AIM OF THE TASK » Write out the lines from the top of the material through the line with "bo = link_mesh('body', me, M_SKIN, man)", exactly and with nothing added.

MATERIAL »
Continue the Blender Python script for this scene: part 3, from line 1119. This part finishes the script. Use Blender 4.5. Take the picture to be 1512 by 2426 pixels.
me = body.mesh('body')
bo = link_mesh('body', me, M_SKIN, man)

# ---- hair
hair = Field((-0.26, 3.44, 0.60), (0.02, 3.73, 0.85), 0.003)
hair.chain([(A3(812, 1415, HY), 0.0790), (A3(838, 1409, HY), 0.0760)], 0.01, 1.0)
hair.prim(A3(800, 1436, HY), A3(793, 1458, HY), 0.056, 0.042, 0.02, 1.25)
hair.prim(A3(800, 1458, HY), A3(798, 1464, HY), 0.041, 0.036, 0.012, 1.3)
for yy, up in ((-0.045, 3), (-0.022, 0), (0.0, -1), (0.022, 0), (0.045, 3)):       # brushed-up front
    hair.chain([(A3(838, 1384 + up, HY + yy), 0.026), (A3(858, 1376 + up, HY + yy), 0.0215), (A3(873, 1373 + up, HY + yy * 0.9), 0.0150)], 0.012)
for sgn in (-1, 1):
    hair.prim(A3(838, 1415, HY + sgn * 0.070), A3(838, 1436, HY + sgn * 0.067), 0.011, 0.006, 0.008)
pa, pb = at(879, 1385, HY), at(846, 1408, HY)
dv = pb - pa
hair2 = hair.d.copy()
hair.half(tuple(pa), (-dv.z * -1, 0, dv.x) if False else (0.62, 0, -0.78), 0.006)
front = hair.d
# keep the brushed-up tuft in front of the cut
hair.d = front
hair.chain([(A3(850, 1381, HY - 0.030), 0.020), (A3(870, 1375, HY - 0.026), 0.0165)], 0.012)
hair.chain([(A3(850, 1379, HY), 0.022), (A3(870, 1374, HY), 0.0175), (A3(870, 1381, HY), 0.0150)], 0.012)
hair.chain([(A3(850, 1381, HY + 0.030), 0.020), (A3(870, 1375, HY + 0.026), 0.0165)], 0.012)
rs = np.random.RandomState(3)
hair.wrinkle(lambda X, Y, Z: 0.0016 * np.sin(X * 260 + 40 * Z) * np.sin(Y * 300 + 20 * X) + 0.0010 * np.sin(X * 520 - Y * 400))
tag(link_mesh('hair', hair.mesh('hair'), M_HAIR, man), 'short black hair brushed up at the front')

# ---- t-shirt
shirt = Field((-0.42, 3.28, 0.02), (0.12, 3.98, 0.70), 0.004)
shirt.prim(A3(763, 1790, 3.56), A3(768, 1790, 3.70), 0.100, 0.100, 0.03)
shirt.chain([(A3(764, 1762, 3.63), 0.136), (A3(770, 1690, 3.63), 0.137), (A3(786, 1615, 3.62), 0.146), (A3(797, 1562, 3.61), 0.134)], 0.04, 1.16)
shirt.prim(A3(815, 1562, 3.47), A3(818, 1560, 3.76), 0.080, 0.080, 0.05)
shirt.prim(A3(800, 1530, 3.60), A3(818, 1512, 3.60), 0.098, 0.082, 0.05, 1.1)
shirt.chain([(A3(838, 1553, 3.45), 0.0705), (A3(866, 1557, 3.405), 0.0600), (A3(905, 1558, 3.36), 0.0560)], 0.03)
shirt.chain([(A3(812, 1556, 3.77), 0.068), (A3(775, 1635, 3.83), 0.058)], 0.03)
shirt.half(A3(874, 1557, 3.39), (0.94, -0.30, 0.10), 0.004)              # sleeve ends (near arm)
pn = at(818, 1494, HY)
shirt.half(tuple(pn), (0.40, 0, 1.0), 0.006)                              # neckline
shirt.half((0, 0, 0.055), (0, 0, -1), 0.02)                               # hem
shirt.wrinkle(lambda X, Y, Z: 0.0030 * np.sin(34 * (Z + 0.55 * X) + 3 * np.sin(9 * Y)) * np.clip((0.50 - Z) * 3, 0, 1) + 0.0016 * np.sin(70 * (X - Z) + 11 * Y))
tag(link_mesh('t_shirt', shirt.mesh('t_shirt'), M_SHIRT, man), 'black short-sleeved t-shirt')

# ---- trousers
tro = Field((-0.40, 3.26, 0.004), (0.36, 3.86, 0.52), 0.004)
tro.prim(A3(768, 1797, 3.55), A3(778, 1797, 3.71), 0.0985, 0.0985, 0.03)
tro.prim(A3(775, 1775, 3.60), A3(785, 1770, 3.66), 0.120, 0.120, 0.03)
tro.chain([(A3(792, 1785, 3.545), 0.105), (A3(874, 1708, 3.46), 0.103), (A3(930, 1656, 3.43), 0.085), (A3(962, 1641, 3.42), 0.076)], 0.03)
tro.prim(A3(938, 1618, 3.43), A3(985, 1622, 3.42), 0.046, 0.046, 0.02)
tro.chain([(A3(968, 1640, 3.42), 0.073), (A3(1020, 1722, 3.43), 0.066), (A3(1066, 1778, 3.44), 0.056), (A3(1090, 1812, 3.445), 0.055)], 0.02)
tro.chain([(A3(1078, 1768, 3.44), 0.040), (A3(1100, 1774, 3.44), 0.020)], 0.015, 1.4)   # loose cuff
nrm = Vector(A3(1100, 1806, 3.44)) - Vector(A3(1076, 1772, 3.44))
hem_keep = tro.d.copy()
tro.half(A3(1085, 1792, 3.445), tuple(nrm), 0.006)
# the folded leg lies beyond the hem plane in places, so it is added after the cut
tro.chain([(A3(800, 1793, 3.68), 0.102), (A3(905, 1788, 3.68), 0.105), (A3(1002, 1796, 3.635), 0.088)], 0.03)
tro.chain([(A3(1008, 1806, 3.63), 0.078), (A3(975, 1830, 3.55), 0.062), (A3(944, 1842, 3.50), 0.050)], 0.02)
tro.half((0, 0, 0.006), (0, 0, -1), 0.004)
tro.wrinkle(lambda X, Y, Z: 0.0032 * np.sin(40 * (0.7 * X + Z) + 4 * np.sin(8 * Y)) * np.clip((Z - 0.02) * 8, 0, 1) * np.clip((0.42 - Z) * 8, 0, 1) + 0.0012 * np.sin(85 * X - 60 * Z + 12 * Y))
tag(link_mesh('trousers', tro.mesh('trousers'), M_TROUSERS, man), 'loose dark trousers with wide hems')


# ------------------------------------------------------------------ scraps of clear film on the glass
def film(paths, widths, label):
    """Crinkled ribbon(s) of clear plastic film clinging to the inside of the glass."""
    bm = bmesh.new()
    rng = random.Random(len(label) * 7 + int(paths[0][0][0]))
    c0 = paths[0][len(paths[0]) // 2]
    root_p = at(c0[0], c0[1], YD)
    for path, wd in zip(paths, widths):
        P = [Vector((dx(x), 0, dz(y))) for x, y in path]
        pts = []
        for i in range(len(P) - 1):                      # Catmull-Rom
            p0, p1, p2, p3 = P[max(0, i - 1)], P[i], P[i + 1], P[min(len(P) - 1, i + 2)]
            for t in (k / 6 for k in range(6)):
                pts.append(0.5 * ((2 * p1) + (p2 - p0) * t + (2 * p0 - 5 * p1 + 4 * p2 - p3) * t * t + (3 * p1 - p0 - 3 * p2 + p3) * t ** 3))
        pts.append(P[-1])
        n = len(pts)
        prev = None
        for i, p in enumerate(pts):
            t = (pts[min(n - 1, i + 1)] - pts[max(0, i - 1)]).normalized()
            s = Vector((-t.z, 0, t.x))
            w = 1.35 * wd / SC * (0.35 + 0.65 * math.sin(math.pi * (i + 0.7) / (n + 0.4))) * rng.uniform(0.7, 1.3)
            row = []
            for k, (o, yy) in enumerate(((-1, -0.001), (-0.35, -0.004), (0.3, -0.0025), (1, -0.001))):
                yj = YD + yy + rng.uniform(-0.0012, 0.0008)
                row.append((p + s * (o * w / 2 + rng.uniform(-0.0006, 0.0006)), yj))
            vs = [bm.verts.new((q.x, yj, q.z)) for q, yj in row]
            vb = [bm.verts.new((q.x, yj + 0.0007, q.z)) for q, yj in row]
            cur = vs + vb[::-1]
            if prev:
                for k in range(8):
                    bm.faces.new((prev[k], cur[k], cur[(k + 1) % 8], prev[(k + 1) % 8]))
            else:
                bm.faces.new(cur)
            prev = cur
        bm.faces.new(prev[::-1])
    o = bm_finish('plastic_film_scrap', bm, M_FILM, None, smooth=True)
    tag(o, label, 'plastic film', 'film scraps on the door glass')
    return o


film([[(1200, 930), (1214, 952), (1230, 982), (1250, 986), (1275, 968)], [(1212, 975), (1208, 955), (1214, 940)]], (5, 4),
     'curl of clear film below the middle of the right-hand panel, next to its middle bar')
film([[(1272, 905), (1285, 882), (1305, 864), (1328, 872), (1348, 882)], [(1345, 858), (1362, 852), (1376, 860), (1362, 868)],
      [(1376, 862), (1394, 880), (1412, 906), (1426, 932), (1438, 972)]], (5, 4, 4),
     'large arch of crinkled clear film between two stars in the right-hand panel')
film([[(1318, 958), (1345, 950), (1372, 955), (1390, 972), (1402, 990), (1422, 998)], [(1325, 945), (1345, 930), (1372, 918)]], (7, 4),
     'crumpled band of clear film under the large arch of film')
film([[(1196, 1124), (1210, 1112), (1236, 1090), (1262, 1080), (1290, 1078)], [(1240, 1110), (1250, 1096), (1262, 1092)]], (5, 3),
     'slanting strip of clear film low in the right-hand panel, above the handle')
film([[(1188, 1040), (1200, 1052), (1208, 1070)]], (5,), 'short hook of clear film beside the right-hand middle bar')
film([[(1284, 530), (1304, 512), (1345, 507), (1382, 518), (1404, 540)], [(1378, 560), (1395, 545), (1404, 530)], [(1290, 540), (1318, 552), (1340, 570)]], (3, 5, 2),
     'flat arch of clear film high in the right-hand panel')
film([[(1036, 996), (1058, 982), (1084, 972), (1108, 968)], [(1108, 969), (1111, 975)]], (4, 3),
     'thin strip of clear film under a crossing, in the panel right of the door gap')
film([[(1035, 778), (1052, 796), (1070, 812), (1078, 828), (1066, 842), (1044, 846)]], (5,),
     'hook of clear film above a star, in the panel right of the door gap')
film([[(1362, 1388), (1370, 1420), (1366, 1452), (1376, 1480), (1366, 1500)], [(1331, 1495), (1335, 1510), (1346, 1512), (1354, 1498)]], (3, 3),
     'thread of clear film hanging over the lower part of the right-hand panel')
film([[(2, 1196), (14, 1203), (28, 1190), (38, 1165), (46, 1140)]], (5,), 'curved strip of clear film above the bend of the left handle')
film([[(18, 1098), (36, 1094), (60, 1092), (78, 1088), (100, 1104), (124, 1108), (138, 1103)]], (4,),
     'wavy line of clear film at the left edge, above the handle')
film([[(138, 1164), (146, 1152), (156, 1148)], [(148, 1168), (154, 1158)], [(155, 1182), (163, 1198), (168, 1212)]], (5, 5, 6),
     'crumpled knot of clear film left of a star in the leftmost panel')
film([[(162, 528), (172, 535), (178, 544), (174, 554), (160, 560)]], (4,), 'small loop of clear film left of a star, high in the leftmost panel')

FINISHED TASK »
Continue the Blender Python script for this scene: part 3, from line 1119. This part finishes the script. Use Blender 4.5. Take the picture to be 1512 by 2426 pixels.
me = body.mesh('body')
bo = link_mesh('body', me, M_SKIN, man)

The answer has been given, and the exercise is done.